Task directions | Print word for word the first line of the listing below and every line after it, through the line with "ins = max(ins, 0.0);". Leave out the pictures and the rest.

━━━━━━━━━━━━━━━━━━━━

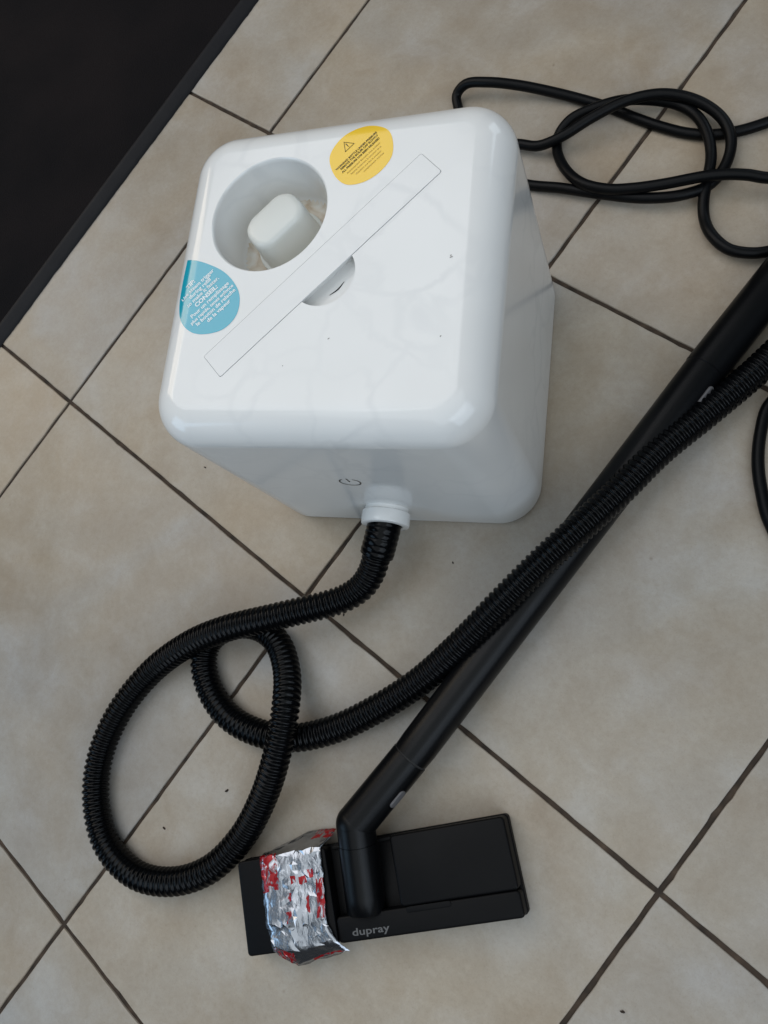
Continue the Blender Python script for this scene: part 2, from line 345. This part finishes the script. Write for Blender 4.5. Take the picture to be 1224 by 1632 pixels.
# ------------------------------------------------------------------ dark floor mat
fm = empty('floor_mat', (-0.165, -0.15, 0)); tag(fm, 'black mat with raised edge lying on the tiles in the corner', 'mat')
bm = bmesh.new(); rbox(bm, -1.2, -.019, -1.1, 1.3, .0005, .0068, .004, .0015, 3, 2, bottom_bev=False); build('mat_field', bm, M_MAT, fm, 40)
def edge_strip(pts, w, name):
    bm = bmesh.new()
    prof = [(-w/2, .0005), (-w/2, .0085), (-w/2+.002, .0103), (-w/2+.0045, .0106), (-w/2+.007, .0098), (w/2-.004, .0040), (w/2-.0008, .0022), (w/2, .0005)]
    rings = []
    for i, (x, y, nx, ny) in enumerate(pts):
        j = noise.noise(Vector((x*60, y*60, 1))) * .0011 + noise.noise(Vector((x*190, y*190, 4))) * .0006
        rings.append([bm.verts.new((x + nx*(o + (j if o > 0 else 0)), y + ny*(o + (j if o > 0 else 0)), z)) for o, z in prof])
    for a, b in zip(rings, rings[1:]):
        for k in range(len(prof) - 1): bm.faces.new((a[k], a[k+1], b[k+1], b[k]))
    bm.faces.new(rings[0]); bm.faces.new(rings[-1][::-1])
    build(name, bm, M_EDGE, fm, 50)
edge_strip([(-.010, -1.1 + 2.4*k/600, 1, 0) for k in range(601)], .020, 'border')

# ------------------------------------------------------------------ steam cleaner
BW = 0.297; BD = 0.297; BH = 0.280; RV = 0.042; RT = 0.030
OX, OY, YAW = 0.6177, -0.2380, math.radians(32)
sc = empty('steam_cleaner', (OX, OY, 0), YAW)
tag(sc, 'white cube steam cleaner with round filler well and two stickers on top', 'steam cleaner')

def surf(x, y):
    """height of the casing's top surface over local (x, y)"""
    cx, cy = -BW/2, BD/2; qx = abs(x - cx) - (BW/2 - RV); qy = abs(y - cy) - (BD/2 - RV)
    d = math.hypot(max(qx, 0), max(qy, 0)) + min(max(qx, qy), 0) - RV; ins = -d
    if ins >= RT: return BH
    ins = max(ins, 0.0); return BH - RT + math.sqrt(max(0, RT*RT - (RT - ins)**2))

bm = bmesh.new(); levels = [(.004, .004), (.0012, .0052), (0, .009)]
for k in range(5): levels.append((0, .009 + (BH - RT - .009) * (k+1) / 5))
for k in range(1, 15): a = math.pi/2 * k / 14; levels.append((RT * (1 - math.cos(a)), BH - RT + RT * math.sin(a)))
rings = [[bm.verts.new((x, y, z)) for x, y in rrect(-BW+i, -i, i, BD-i, RV-i, 14)] for i, z in levels]
n = len(rings[0])
for a, b in zip(rings, rings[1:]):
    for k in range(n): bm.faces.new((a[k], a[(k+1) % n], b[(k+1) % n], b[k]))
bm.faces.new(rings[0][::-1]); bm.faces.new(rings[-1])
casing = build('casing', bm, M_WHITE, sc, True)

WELL = (-.2055, .2015); HC = (-.1495, .1470); D45 = math.radians(45)
M_H = Matrix.Translation((HC[0], HC[1], 0)) @ Matrix.Rotation(D45, 4, 'Z')
cutters = []
def cutter(fn):
    b = bmesh.new(); fn(b); o = build('cutter', b); o.parent = sc; cutters.append(o)
    md = casing.modifiers.new('cut', 'BOOLEAN'); md.operation = 'DIFFERENCE'; md.object = o; md.solver = 'EXACT'
WR = .0535; WB = BH - .058
cutter(lambda b: lathe(b, [(0, WB), (WR-.012, WB), (WR-.007, WB+.0015), (WR-.004, WB+.006), (WR-.003, WB+.010), (WR-.0005, BH-.004), (WR, BH-.0016), (WR+.0006, BH-.0006), (WR+.0022, BH+.0006), (WR+.0022, BH+.01), (0, BH+.01)], 72, Matrix.Translation((WELL[0], WELL[1], 0))))
HL, HW = .1215, .0138; GH = .0002
cutter(lambda b: rbox(b, -HL, HL, -HW, HW, BH-.002, BH+.01, .002, .0003, 4, 1, M_H))
def half_disc(b):
    R = .0285; prof = []
    top = []; bot = []
    for k in range(33):
        a = -math.pi + math.pi * k / 32; x = R*math.cos(a) - .003; y = R*math.sin(a) - HW + .006
        top.append(b.verts.new(M_H @ Vector((x, y, BH + .01)))); bot.append(b.verts.new(M_H @ Vector((x*.97, (y + HW)*.97 - HW, BH - .0105))))
    for k in range(32): b.faces.new((top[k], top[k+1], bot[k+1], bot[k]))
    b.faces.new((top[-1], top[0], bot[0], bot[-1])); b.faces.new(top[::-1]); b.faces.new(bot)
cutter(half_disc)
bpy.context.view_layer.update()
dg = bpy.context.evaluated_depsgraph_get()
me = bpy.data.meshes.new_from_object(casing.evaluated_get(dg)); casing.modifiers.clear(); old = casing.data; casing.data = me; bpy.data.meshes.remove(old)
for c in cutters: bpy.data.objects.remove(c)
me.materials.clear(); me.materials.append(M_WHITE)
for f in me.polygons: f.use_smooth = True
me.set_sharp_from_angle(angle=math.radians(35))
wn = casing.modifiers.new('weighted_normal', 'WEIGHTED_NORMAL'); wn.keep_sharp = True; wn.weight = 100

bm = bmesh.new(); rbox(bm, -BW+.007, -.007, .007, BD-.007, 0, .0055, RV-.006, .0008, 10, 1); build('base_foot', bm, M_FOOT, sc, 40)
bm = bmesh.new(); rbox(bm, -HL+GH, HL-GH, -HW+.0008, HW-GH, BH-.0017, BH+.0001, .0018, .0003, 4, 2, M_H); hd = build('carry_handle', bm, M_HANDLE, sc, 60)
wn = hd.modifiers.new('weighted_normal', 'WEIGHTED_NORMAL'); wn.keep_sharp = True; wn.weight = 100
# slit in the finger notch
bm = bmesh.new(); pts, _ = spline([M_H @ Vector((x, y, BH - .0103)) for x, y in ((-.0100, -.0198), (-.002, -.0212), (.0065, -.0198))], .001)
sweep(bm, pts, lambda i: .00045 * math.sin(math.pi * (i + .5) / len(pts)) + .0001, 8); build('notch_slit', bm, M_DARK, sc, True)

# brown-mottled floor of the filler well
M_WELL = mat('well_mottle', (.70, .66, .58), .35); tcs = nd(M_WELL, 'ShaderNodeTexCoord'); ns = nd(M_WELL, 'ShaderNodeTexNoise', Scale=55.0, Detail=4.0, Distortion=1.0); lk(M_WELL, tcs.outputs['Object'], ns.inputs['Vector'])
rs = ramp(M_WELL, ns.outputs[0], [(.36, (.52, .40, .27)), (.55, (.70, .63, .53)), (.72, (.78, .76, .70))]); lk(M_WELL, rs.outputs[0], P(M_WELL).inputs['Base Color'])
bm = bmesh.new(); lathe(bm, [(0, WB - .001), (WR - .0030, WB - .001), (WR - .0036, WB + .0065), (WR - .0062, WB + .0028), (WR - .012, WB + .0012), (0, WB + .0012)], 64, Matrix.Translation((WELL[0], WELL[1], 0))); build('well_floor', bm, M_WELL, sc, 50)

# filler cap with its grip
M_C = Matrix.Translation((WELL[0] + .0005, WELL[1] + .0005, 0)) @ Matrix.Rotation(D45, 4, 'Z')
bm = bmesh.new(); lathe(bm, [(0, WB - .001), (.0325, WB - .001), (.0328, WB + .010), (.0320, WB + .0125), (.0285, WB + .0140), (.0275, WB + .017), (.0, WB + .018)], 56, M_C)
cap = build('filler_cap', bm, M_CAP, sc, 40)
bm = bmesh.new(); z0, z1 = WB + .014, WB + .050
for lv, (sx, sy, z, r) in enumerate(((.0290, .0215, z0, .016), (.0282, .0200, z0 + .012, .016), (.0275, .0190, z1 - .007, .0155), (.0268, .0182, z1 - .0032, .015), (.0248, .0164, z1 - .0008, .0135), (.0215, .0132, z1, .0105))):
    ring = [bm.verts.new(M_C @ Vector((x, y, z))) for x, y in rrect(-sx, sx, -sy, sy, r, 8)]
    if lv:
        for k in range(len(ring)): bm.faces.new((prev[k], prev[(k+1) % len(ring)], ring[(k+1) % len(ring)], ring[k]))
    prev = ring
bm.faces.new(prev); build('grip', bm, M_CAP, cap, 60)

# stickers, laid over the casing's curve
def sticker(name, ctrl, sharp, m, lift=.00022):
    if sharp: sp = spline([(x, y, 0) for x, y in ctrl + [ctrl[0]]], .0012)[0][:-1]
    else:  # a smooth closed outline: the middle one of three turns
        sp = spline([(x, y, 0) for x, y in ctrl * 3 + [ctrl[0]]], .0012)[0]; n3 = (len(sp) - 1) // 3; sp = sp[n3:2 * n3]
    c = sum(sp, Vector()) / len(sp)
    b = bmesh.new(); rings = []; K = 16
    for k in range(1, K + 1):
        f = k / K; rings.append([b.verts.new(((p.x-c.x)*f + c.x, (p.y-c.y)*f + c.y, surf((p.x-c.x)*f + c.x, (p.y-c.y)*f + c.y) + lift)) for p in sp])
    cv = b.verts.new((c.x, c.y, surf(c.x, c.y) + lift)); m_ = len(sp)
    for k in range(m_): b.faces.new((cv, rings[0][k], rings[0][(k+1) % m_]))
    for a, d in zip(rings, rings[1:]):
        for k in range(m_): b.faces.new((a[k], d[k], d[(k+1) % m_], a[(k+1) % m_]))
    return build(name, b, m, sc, True)
E3 = lambda l: [(x/1000, y/1000) for x, y in l]
ys = sticker('warning_sticker', E3([(-155, 250), (-149, 264), (-138, 273), (-126, 277), (-115, 275), (-104, 268), (-99, 256), (-99, 242), (-108, 229), (-121, 221.5), (-136, 221), (-148, 231)]), False, M_YELLOW)
ts = sticker('tip_sticker', E3([(-281, 165), (-258, 158), (-236, 146), (-221, 127), (-220, 108), (-229, 96), (-243, 91.5), (-260, 93), (-273, 103), (-280, 119), (-282, 140)]), True, M_TEAL)
def lettering(parent, lines, centre, lift=.00045, name='lettering', rz=D45):
    """lines: (text, size, offset along the text, offset across, material, bold)"""
    for body, size, u, v, m, bold in lines:
        me = text_mesh(body, size, bold=bold); ca, sa = math.cos(rz), math.sin(rz)
        for vt in me.vertices:
            x, y = vt.co.x + u, vt.co.y + v
            X, Y = centre[0] + x*ca - y*sa, centre[1] + x*sa + y*ca
            vt.co = (X, Y, surf(X, Y) + lift)
        link(name, me, m, parent)
mm = .001
lettering(ys, [('WARNING! BOTTLE UNDER PRESSURE', 2.65*mm, 0, 5.0*mm, M_INK, .00007), ('REMOVE THE BOILER CAP SLOWLY', 2.65*mm, 1*mm, 2.0*mm, M_INK, .00007), ('ALL PRESSURE HAS BEEN RELEASED', 2.65*mm, 0, -1.5*mm, M_INK, .00007),
               ('Avertissement! Bouteille sous pression', 2.35*mm, 0, -5.5*mm, M_PALEINK, 0), ('Retirez lentement le bouchon de la', 2.35*mm, 0, -9*mm, M_PALEINK, 0), ('chaudiere une fois la pression', 2.35*mm, 0, -12.5*mm, M_PALEINK, 0), ('completement relachee', 2.35*mm, 3*mm, -16*mm, M_PALEINK, 0)], (-.1270, .2480))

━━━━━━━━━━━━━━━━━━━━

Answer |
Continue the Blender Python script for this scene: part 2, from line 345. This part finishes the script. Write for Blender 4.5. Take the picture to be 1224 by 1632 pixels.
# ------------------------------------------------------------------ dark floor mat
fm = empty('floor_mat', (-0.165, -0.15, 0)); tag(fm, 'black mat with raised edge lying on the tiles in the corner', 'mat')
bm = bmesh.new(); rbox(bm, -1.2, -.019, -1.1, 1.3, .0005, .0068, .004, .0015, 3, 2, bottom_bev=False); build('mat_field', bm, M_MAT, fm, 40)
def edge_strip(pts, w, name):
    bm = bmesh.new()
    prof = [(-w/2, .0005), (-w/2, .0085), (-w/2+.002, .0103), (-w/2+.0045, .0106), (-w/2+.007, .0098), (w/2-.004, .0040), (w/2-.0008, .0022), (w/2, .0005)]
    rings = []
    for i, (x, y, nx, ny) in enumerate(pts):
        j = noise.noise(Vector((x*60, y*60, 1))) * .0011 + noise.noise(Vector((x*190, y*190, 4))) * .0006
        rings.append([bm.verts.new((x + nx*(o + (j if o > 0 else 0)), y + ny*(o + (j if o > 0 else 0)), z)) for o, z in prof])
    for a, b in zip(rings, rings[1:]):
        for k in range(len(prof) - 1): bm.faces.new((a[k], a[k+1], b[k+1], b[k]))
    bm.faces.new(rings[0]); bm.faces.new(rings[-1][::-1])
    build(name, bm, M_EDGE, fm, 50)
edge_strip([(-.010, -1.1 + 2.4*k/600, 1, 0) for k in range(601)], .020, 'border')

# ------------------------------------------------------------------ steam cleaner
BW = 0.297; BD = 0.297; BH = 0.280; RV = 0.042; RT = 0.030
OX, OY, YAW = 0.6177, -0.2380, math.radians(32)
sc = empty('steam_cleaner', (OX, OY, 0), YAW)
tag(sc, 'white cube steam cleaner with round filler well and two stickers on top', 'steam cleaner')

def surf(x, y):
    """height of the casing's top surface over local (x, y)"""
    cx, cy = -BW/2, BD/2; qx = abs(x - cx) - (BW/2 - RV); qy = abs(y - cy) - (BD/2 - RV)
    d = math.hypot(max(qx, 0), max(qy, 0)) + min(max(qx, qy), 0) - RV; ins = -d
    if ins >= RT: return BH
    ins = max(ins, 0.0); return BH - RT + math.sqrt(max(0, RT*RT - (RT - ins)**2))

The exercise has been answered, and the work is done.